[Directive] Reproduce the data in its entirety, exactly as supplied.

[Material provided]
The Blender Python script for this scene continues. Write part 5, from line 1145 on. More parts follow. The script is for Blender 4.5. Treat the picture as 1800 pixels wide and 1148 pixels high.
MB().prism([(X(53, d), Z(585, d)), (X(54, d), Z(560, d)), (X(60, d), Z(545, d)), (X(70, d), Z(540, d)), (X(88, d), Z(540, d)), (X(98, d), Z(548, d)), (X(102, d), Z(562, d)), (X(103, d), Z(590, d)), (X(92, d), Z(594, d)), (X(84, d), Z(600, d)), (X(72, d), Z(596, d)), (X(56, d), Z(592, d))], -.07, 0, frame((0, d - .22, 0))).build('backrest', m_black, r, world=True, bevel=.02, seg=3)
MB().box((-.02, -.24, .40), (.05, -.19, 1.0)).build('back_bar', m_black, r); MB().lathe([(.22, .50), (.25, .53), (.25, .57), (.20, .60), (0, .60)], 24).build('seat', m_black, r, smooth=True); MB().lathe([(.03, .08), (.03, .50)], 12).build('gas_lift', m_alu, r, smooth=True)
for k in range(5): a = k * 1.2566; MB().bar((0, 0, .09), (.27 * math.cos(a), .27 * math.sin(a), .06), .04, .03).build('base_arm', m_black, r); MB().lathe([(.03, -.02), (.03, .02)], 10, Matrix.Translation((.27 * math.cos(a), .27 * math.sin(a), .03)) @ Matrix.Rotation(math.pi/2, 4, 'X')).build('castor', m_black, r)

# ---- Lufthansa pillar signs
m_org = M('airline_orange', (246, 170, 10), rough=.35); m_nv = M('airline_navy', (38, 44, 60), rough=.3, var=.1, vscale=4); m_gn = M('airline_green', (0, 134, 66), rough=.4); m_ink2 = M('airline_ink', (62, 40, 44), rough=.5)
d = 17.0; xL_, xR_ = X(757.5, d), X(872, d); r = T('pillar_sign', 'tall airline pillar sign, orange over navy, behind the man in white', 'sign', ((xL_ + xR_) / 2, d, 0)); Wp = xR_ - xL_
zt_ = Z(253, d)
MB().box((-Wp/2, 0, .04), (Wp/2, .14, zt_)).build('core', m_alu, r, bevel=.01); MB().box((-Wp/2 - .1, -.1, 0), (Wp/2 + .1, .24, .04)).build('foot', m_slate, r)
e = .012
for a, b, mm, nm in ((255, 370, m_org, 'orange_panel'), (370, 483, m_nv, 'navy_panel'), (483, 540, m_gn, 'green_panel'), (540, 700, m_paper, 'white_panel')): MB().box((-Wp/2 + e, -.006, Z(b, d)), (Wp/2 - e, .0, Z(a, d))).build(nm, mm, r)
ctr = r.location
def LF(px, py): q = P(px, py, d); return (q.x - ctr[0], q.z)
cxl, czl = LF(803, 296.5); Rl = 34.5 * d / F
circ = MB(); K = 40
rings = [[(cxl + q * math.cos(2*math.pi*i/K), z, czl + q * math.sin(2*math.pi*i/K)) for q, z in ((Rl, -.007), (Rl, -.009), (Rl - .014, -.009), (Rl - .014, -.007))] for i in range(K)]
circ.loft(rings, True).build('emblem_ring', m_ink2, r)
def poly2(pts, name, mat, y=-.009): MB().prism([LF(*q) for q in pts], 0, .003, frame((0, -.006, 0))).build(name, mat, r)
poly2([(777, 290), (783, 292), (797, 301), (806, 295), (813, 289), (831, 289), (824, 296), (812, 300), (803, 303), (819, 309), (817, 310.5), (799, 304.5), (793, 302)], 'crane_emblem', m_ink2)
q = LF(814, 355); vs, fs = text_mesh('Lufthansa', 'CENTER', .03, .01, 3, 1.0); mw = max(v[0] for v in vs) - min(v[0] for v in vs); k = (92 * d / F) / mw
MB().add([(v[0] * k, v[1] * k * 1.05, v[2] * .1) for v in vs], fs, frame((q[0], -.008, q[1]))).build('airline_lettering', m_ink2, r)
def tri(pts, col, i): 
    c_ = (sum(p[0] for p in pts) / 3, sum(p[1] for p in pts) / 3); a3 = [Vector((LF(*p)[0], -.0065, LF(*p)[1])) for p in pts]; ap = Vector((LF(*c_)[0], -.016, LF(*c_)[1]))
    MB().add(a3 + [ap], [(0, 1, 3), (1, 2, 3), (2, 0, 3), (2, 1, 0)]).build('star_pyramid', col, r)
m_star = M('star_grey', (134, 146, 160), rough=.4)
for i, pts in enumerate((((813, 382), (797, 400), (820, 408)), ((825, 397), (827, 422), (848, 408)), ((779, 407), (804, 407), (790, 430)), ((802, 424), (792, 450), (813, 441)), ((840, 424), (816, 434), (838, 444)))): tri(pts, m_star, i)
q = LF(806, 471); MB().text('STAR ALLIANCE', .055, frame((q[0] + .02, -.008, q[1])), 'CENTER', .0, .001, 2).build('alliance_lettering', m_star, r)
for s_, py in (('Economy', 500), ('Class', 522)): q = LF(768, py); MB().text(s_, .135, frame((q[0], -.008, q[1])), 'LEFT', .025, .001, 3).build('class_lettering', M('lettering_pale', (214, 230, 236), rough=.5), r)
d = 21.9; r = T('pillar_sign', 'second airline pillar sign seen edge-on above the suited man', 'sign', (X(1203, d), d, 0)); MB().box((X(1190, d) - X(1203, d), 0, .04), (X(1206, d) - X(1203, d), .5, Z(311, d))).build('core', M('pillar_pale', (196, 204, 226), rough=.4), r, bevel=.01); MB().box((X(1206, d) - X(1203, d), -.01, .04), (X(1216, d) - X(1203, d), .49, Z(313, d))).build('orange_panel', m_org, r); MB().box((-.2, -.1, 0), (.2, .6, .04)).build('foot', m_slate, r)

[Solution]
The Blender Python script for this scene continues. Write part 5, from line 1145 on. More parts follow. The script is for Blender 4.5. Treat the picture as 1800 pixels wide and 1148 pixels high.
MB().prism([(X(53, d), Z(585, d)), (X(54, d), Z(560, d)), (X(60, d), Z(545, d)), (X(70, d), Z(540, d)), (X(88, d), Z(540, d)), (X(98, d), Z(548, d)), (X(102, d), Z(562, d)), (X(103, d), Z(590, d)), (X(92, d), Z(594, d)), (X(84, d), Z(600, d)), (X(72, d), Z(596, d)), (X(56, d), Z(592, d))], -.07, 0, frame((0, d - .22, 0))).build('backrest', m_black, r, world=True, bevel=.02, seg=3)
MB().box((-.02, -.24, .40), (.05, -.19, 1.0)).build('back_bar', m_black, r); MB().lathe([(.22, .50), (.25, .53), (.25, .57), (.20, .60), (0, .60)], 24).build('seat', m_black, r, smooth=True); MB().lathe([(.03, .08), (.03, .50)], 12).build('gas_lift', m_alu, r, smooth=True)
for k in range(5): a = k * 1.2566; MB().bar((0, 0, .09), (.27 * math.cos(a), .27 * math.sin(a), .06), .04, .03).build('base_arm', m_black, r); MB().lathe([(.03, -.02), (.03, .02)], 10, Matrix.Translation((.27 * math.cos(a), .27 * math.sin(a), .03)) @ Matrix.Rotation(math.pi/2, 4, 'X')).build('castor', m_black, r)

# ---- Lufthansa pillar signs
m_org = M('airline_orange', (246, 170, 10), rough=.35); m_nv = M('airline_navy', (38, 44, 60), rough=.3, var=.1, vscale=4); m_gn = M('airline_green', (0, 134, 66), rough=.4); m_ink2 = M('airline_ink', (62, 40, 44), rough=.5)
d = 17.0; xL_, xR_ = X(757.5, d), X(872, d); r = T('pillar_sign', 'tall airline pillar sign, orange over navy, behind the man in white', 'sign', ((xL_ + xR_) / 2, d, 0)); Wp = xR_ - xL_
zt_ = Z(253, d)
MB().box((-Wp/2, 0, .04), (Wp/2, .14, zt_)).build('core', m_alu, r, bevel=.01); MB().box((-Wp/2 - .1, -.1, 0), (Wp/2 + .1, .24, .04)).build('foot', m_slate, r)
e = .012
for a, b, mm, nm in ((255, 370, m_org, 'orange_panel'), (370, 483, m_nv, 'navy_panel'), (483, 540, m_gn, 'green_panel'), (540, 700, m_paper, 'white_panel')): MB().box((-Wp/2 + e, -.006, Z(b, d)), (Wp/2 - e, .0, Z(a, d))).build(nm, mm, r)
ctr = r.location
def LF(px, py): q = P(px, py, d); return (q.x - ctr[0], q.z)
cxl, czl = LF(803, 296.5); Rl = 34.5 * d / F
circ = MB(); K = 40
rings = [[(cxl + q * math.cos(2*math.pi*i/K), z, czl + q * math.sin(2*math.pi*i/K)) for q, z in ((Rl, -.007), (Rl, -.009), (Rl - .014, -.009), (Rl - .014, -.007))] for i in range(K)]
circ.loft(rings, True).build('emblem_ring', m_ink2, r)
def poly2(pts, name, mat, y=-.009): MB().prism([LF(*q) for q in pts], 0, .003, frame((0, -.006, 0))).build(name, mat, r)
poly2([(777, 290), (783, 292), (797, 301), (806, 295), (813, 289), (831, 289), (824, 296), (812, 300), (803, 303), (819, 309), (817, 310.5), (799, 304.5), (793, 302)], 'crane_emblem', m_ink2)
q = LF(814, 355); vs, fs = text_mesh('Lufthansa', 'CENTER', .03, .01, 3, 1.0); mw = max(v[0] for v in vs) - min(v[0] for v in vs); k = (92 * d / F) / mw
MB().add([(v[0] * k, v[1] * k * 1.05, v[2] * .1) for v in vs], fs, frame((q[0], -.008, q[1]))).build('airline_lettering', m_ink2, r)
def tri(pts, col, i): 
    c_ = (sum(p[0] for p in pts) / 3, sum(p[1] for p in pts) / 3); a3 = [Vector((LF(*p)[0], -.0065, LF(*p)[1])) for p in pts]; ap = Vector((LF(*c_)[0], -.016, LF(*c_)[1]))
    MB().add(a3 + [ap], [(0, 1, 3), (1, 2, 3), (2, 0, 3), (2, 1, 0)]).build('star_pyramid', col, r)
m_star = M('star_grey', (134, 146, 160), rough=.4)
for i, pts in enumerate((((813, 382), (797, 400), (820, 408)), ((825, 397), (827, 422), (848, 408)), ((779, 407), (804, 407), (790, 430)), ((802, 424), (792, 450), (813, 441)), ((840, 424), (816, 434), (838, 444)))): tri(pts, m_star, i)
q = LF(806, 471); MB().text('STAR ALLIANCE', .055, frame((q[0] + .02, -.008, q[1])), 'CENTER', .0, .001, 2).build('alliance_lettering', m_star, r)
for s_, py in (('Economy', 500), ('Class', 522)): q = LF(768, py); MB().text(s_, .135, frame((q[0], -.008, q[1])), 'LEFT', .025, .001, 3).build('class_lettering', M('lettering_pale', (214, 230, 236), rough=.5), r)
d = 21.9; r = T('pillar_sign', 'second airline pillar sign seen edge-on above the suited man', 'sign', (X(1203, d), d, 0)); MB().box((X(1190, d) - X(1203, d), 0, .04), (X(1206, d) - X(1203, d), .5, Z(311, d))).build('core', M('pillar_pale', (196, 204, 226), rough=.4), r, bevel=.01); MB().box((X(1206, d) - X(1203, d), -.01, .04), (X(1216, d) - X(1203, d), .49, Z(313, d))).build('orange_panel', m_org, r); MB().box((-.2, -.1, 0), (.2, .6, .04)).build('foot', m_slate, r)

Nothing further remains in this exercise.